Sermon, 5 November 2023, Fourth Sunday before Advent – Rosamond Miskin

War is very much in the news at the moment.  The war in the Middle East and the Russian invasion of Ukraine.  You could say that the whole history of mankind has been one of conflict between nations.  It has also been a history of civil war and tribal enmity.

What stands out, in my mind, as a reason for all this conflict is the desire to conquer and occupy land that you believe is rightfully yours.  If you achieve your objective, you then build upon the land structures that affirm this belief and assert your presence.  The story does not end there though as there may be further invasion by an outside party who will destroy what you have built, kill your people and build anew to reflect the new state of affairs.  In his book entitled ‘Modern Theology’ James Mackey writes that ‘no circle is more vicious than the circle of violence, and there is no logic of violence, however plausible it may sound, which is not in fact circular’.

There is much sorrow in this process.  The loss of loved ones, the trauma of survivors of all ages, and the destruction of beautiful buildings containing art treasurers of great interest and beauty.  It is a negative process that goes on repeating itself throughout human history.

What, then, may bring this cycle of destruction to an end?  War weariness?  A reduction in the desire to conquer and possess land?  Prayers for peace answered or perhaps new generations putting the sacredness of human life above all other considerations.  Time will tell, but I believe that the New Testament provides us with the ultimate answer.

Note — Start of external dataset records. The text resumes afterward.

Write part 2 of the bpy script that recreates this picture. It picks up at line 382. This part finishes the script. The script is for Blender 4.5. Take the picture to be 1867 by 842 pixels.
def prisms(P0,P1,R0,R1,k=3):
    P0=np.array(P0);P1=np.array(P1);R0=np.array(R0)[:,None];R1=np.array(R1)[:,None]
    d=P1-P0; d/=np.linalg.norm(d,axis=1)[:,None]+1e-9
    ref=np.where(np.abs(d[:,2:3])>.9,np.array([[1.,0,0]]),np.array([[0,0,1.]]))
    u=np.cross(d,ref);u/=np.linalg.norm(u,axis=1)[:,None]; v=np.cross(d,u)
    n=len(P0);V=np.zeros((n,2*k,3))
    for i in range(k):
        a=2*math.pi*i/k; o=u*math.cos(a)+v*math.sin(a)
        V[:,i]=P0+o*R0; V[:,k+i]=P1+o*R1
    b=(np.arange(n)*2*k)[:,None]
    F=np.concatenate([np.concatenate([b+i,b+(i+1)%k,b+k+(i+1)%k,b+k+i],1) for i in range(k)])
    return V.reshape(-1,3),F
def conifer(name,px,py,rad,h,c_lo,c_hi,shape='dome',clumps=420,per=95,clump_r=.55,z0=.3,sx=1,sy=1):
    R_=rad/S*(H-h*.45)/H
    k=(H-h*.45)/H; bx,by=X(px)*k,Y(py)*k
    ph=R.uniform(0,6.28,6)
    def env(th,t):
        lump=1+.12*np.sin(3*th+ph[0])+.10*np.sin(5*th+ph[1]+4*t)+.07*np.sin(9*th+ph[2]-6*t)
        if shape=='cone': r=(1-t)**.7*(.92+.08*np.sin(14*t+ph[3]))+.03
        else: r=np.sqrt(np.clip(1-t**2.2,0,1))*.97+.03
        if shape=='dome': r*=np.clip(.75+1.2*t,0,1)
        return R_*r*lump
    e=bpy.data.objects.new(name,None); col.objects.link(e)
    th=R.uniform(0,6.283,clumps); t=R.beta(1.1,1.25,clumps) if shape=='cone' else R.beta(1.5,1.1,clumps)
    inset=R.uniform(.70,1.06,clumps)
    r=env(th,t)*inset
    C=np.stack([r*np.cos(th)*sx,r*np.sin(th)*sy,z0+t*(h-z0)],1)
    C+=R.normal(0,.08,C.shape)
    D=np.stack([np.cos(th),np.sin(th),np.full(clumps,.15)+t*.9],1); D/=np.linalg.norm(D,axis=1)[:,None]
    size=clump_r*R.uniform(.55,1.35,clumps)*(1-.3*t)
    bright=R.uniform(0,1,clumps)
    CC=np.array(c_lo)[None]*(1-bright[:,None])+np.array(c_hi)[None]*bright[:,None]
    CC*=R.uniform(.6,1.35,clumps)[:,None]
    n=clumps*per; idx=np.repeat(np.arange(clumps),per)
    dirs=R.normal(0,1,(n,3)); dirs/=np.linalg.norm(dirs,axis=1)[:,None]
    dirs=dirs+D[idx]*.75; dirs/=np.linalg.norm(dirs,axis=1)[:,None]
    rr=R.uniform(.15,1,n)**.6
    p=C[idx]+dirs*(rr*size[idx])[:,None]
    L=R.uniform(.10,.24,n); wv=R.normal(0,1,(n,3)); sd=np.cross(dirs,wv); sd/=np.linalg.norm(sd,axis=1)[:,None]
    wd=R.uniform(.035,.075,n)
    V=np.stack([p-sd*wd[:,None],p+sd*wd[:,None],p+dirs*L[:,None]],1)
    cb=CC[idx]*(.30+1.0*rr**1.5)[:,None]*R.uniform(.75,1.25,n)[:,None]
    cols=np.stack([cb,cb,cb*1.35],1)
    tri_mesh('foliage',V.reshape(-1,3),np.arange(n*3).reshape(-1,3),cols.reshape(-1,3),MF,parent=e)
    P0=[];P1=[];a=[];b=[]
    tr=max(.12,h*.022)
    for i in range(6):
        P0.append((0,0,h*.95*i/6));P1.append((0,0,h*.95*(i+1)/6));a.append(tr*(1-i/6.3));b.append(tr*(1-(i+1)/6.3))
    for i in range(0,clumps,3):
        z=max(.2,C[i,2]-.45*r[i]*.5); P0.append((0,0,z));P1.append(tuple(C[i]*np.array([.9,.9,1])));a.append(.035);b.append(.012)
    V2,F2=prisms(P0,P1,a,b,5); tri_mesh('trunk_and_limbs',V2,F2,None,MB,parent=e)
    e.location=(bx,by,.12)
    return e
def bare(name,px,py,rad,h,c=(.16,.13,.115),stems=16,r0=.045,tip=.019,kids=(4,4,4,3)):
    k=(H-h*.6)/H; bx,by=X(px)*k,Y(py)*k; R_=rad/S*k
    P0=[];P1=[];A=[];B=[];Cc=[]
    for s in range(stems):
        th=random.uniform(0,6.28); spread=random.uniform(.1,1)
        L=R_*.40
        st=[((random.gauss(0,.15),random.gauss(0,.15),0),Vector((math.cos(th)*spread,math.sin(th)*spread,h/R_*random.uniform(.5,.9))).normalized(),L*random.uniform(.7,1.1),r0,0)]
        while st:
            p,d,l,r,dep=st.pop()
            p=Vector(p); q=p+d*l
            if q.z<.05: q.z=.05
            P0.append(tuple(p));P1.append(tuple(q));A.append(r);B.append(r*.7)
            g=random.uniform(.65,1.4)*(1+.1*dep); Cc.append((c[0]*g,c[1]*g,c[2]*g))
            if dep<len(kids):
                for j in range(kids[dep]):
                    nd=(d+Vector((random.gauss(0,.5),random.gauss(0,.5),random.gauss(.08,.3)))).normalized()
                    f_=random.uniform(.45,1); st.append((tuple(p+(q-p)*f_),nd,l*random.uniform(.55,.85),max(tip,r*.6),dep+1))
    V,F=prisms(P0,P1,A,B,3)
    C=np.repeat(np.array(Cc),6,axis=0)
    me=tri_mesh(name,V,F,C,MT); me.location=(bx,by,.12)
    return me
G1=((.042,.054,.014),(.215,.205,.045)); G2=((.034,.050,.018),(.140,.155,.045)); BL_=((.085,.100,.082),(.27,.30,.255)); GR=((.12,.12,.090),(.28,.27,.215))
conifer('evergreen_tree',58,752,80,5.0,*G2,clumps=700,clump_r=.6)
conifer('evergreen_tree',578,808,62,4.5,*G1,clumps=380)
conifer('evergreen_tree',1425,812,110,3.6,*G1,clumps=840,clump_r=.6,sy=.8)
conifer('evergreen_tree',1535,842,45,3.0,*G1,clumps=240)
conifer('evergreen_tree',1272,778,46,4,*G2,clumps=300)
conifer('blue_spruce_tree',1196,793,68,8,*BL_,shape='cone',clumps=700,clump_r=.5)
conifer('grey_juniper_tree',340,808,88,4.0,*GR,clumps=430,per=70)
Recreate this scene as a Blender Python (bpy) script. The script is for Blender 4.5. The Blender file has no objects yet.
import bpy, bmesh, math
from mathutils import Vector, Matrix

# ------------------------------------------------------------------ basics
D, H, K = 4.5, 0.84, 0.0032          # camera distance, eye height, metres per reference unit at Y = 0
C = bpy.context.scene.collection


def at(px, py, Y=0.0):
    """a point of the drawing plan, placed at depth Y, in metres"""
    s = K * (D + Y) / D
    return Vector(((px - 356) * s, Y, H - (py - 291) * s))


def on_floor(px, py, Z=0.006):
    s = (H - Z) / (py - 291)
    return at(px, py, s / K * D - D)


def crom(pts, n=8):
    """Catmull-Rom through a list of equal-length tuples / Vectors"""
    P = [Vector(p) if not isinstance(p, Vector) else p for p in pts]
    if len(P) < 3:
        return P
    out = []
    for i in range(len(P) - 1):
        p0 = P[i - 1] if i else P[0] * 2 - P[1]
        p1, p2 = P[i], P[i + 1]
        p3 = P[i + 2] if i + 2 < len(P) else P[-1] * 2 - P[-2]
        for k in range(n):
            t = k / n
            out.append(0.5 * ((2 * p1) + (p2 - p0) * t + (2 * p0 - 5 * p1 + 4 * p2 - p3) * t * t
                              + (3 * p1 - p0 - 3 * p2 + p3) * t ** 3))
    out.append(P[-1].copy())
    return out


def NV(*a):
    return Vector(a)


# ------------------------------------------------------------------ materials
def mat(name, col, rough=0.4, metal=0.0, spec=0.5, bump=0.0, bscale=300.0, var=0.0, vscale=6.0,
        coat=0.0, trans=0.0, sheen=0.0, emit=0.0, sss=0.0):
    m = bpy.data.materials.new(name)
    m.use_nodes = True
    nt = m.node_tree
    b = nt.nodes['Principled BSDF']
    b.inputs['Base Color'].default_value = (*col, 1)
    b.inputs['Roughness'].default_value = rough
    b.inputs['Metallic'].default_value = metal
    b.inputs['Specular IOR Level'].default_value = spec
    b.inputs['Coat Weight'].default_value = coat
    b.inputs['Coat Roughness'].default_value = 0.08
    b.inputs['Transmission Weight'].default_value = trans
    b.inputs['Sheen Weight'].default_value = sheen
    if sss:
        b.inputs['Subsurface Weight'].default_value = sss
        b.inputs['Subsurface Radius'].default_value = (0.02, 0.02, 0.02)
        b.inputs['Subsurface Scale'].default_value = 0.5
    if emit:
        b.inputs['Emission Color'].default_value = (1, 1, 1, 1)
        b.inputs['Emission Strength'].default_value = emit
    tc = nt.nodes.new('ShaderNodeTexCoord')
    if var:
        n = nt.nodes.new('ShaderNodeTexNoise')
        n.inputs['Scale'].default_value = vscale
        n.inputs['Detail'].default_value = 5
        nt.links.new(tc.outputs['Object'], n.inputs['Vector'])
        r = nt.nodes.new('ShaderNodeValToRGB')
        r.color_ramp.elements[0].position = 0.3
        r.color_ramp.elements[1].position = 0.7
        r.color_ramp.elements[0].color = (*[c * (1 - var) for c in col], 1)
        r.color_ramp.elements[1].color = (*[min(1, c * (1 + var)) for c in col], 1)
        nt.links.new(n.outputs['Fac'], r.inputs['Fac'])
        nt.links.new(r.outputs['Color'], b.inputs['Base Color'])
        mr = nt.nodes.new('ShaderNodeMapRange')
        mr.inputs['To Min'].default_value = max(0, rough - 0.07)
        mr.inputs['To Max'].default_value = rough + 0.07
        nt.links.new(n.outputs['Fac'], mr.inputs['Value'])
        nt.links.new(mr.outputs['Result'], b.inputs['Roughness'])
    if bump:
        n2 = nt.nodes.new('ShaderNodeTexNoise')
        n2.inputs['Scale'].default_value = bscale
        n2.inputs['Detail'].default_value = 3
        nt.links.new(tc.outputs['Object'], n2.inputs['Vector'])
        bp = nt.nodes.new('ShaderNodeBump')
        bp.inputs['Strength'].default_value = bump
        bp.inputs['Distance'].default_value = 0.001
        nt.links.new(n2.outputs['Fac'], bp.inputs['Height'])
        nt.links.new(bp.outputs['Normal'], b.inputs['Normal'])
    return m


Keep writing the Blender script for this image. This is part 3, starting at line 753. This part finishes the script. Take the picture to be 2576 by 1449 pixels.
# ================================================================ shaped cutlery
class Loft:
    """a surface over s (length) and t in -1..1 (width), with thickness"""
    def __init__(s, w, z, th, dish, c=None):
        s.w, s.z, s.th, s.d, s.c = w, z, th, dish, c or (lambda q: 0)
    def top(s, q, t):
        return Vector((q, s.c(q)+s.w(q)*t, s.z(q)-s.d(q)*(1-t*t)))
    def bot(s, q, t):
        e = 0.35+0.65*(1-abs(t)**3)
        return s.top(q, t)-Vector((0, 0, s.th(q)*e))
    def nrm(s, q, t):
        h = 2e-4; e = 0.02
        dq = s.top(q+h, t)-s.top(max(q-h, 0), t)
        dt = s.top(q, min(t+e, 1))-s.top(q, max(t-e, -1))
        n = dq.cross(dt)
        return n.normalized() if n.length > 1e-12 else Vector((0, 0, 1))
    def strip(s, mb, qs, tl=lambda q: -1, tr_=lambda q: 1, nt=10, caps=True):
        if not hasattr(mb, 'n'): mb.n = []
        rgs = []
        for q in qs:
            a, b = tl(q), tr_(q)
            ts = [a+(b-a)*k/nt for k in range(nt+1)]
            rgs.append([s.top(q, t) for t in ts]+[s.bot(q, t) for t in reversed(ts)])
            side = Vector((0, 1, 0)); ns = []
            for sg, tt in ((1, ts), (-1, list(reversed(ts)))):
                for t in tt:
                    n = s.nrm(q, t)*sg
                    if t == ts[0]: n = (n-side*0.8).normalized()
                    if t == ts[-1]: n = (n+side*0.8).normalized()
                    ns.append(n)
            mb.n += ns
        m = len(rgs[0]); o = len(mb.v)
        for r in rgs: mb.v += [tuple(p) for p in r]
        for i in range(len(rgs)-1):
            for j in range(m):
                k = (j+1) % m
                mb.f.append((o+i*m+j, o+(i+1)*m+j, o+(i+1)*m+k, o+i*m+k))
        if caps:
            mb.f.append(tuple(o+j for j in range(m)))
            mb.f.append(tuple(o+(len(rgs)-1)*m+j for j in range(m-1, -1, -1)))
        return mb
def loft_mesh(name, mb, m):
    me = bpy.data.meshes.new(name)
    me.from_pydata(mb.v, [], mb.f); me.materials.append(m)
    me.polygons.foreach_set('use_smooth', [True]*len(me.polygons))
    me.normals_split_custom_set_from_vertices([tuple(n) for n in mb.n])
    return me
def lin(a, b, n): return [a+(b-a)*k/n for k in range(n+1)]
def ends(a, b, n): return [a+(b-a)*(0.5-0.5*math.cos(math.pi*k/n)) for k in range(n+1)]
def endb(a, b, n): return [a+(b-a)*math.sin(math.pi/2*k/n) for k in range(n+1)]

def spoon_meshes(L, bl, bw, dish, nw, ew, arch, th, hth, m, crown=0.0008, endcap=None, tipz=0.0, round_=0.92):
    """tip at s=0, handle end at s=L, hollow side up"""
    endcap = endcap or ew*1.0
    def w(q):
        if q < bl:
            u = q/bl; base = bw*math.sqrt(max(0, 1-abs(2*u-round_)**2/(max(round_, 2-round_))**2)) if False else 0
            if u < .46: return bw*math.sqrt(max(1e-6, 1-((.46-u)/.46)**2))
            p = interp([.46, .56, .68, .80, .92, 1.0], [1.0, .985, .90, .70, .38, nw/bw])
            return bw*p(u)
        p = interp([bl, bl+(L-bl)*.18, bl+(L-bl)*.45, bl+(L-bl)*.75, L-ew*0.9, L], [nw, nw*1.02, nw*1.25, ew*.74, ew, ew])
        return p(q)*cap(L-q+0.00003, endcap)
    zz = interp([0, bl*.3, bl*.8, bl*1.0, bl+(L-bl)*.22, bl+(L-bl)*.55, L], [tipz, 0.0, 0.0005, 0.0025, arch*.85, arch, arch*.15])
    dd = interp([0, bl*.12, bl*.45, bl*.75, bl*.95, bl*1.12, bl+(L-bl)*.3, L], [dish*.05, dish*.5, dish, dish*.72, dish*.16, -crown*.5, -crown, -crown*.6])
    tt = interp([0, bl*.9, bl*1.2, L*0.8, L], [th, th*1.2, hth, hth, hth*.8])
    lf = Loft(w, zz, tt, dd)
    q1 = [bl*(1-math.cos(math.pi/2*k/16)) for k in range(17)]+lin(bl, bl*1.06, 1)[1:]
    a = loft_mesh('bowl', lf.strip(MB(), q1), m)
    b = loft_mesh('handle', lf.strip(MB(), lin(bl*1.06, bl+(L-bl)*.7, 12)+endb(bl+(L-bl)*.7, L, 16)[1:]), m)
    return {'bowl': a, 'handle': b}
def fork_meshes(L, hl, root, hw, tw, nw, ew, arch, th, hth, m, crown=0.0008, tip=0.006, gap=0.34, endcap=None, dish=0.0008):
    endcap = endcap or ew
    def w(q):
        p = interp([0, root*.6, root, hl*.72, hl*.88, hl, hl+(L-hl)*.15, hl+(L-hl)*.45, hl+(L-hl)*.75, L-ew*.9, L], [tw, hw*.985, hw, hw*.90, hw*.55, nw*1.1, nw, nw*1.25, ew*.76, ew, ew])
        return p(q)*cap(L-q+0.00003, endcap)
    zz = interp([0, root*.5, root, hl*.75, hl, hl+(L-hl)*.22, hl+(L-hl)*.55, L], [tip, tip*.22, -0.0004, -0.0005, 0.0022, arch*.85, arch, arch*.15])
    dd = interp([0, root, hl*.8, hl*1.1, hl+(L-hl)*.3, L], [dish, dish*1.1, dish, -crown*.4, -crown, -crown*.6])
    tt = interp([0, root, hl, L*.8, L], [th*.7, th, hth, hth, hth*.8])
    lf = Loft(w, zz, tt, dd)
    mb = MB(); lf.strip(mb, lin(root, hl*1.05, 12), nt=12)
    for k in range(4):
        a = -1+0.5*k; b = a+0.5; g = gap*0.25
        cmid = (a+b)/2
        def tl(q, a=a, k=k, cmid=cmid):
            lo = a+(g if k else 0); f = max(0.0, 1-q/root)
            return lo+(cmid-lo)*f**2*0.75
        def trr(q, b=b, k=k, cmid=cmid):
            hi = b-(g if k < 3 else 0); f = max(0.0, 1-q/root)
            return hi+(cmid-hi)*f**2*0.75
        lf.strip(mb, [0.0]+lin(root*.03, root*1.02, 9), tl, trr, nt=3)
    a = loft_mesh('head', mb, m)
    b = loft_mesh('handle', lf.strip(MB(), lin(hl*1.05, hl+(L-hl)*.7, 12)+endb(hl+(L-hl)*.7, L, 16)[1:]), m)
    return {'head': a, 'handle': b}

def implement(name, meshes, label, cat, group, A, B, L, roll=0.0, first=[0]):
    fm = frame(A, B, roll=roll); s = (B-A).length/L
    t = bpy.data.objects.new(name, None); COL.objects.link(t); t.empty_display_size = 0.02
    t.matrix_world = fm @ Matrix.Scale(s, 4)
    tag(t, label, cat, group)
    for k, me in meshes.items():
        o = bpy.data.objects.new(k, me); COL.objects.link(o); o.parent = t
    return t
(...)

To find that answer we can turn to today’s Gospel reading from Chapter 24 of Matthew.  Here, Jesus foretells the destruction of the Temple and the wars that will follow, not to mention famine, earthquakes and the persecution and killing of his disciples.  There will, he says, be an increase in lawlessness and ‘the love of many will grow cold’ – what a chilling expression that is.  Yet, as Matthew goes on to reassure us, that is not the end of the story.  Jesus then says to his disciples that those who endure to the end will be spared, the good news of the kingdom will be proclaimed throughout the world as a testimony to all the nations; and then the end will come.  From subsequent verses of Matthew’s Gospel we are told that the Son of Man will come on clouds of heaven to gather his elect from the four winds ‘from one end of heaven to another’.

The ultimate answer then lies not on earth but it comes down from heaven.  You might ask why it must be this way.  Why does God, who loves us, not intervene earlier to put an end to war and suffering?  If we look at Psalm 107, God does, according to the Psalmist, answer those who cry to him in distress and deliver them from destruction, but war, and its aftermath of horrors, has continued across the centuries.  In his Commentary on the Gospel of Mark, Rowan Williams writes that ‘God does not step down from heaven to solve our problems but is in the heart of the world in our suffering’.  I would also say that God has given us freedom of choice and for many the choice is war and its aftermath. I believe, though, that in verse 13 of today’s Gospel reading, a way forward is offered when Jesus says to his disciples that ‘anyone who endures to the end will be saved’.

Endurance is a word that features often both in the Old Testament and the New.  In Psalm 43, the Psalmist initially mourns the fact that God has ‘cast him off’ and he calls upon God to send out his light and his truth.  Then he corrects himself, calling upon his soul to continue to hope in God who is ‘his help and his God’. In Psalm 107, the Psalmist knows that ‘the steadfast love of God endures forever’. God, then, will not abandon us even if we choose to walk away from him.  Jesus certainly knew that God looked to him to endure.  As he says in the Garden of Gethsemane: ‘My Father, if it is possible, let this cup pass from me; yet not what I want but what you want’. There was also the endurance of the early Christian martyrs.  So when we endure hostility this imitates the enduring love of God and demonstrates our faith in his ultimate loving purpose for us and the promise of his kingdom, even in the darkest hours.

We can also say that although the loss of beautiful buildings is a source of sorrow, we can take comfort in the words of St Paul to the Corinthians.  Our bodies, Paul writes, are God’s Temple in which God’s spirit dwells, and the foundation of the Temple is Jesus Christ.  Christ is our foundation stone and we belong to Christ and Christ belongs to God.

So let us endure what we must endure, keep hope in our hearts and pray for a better world to come.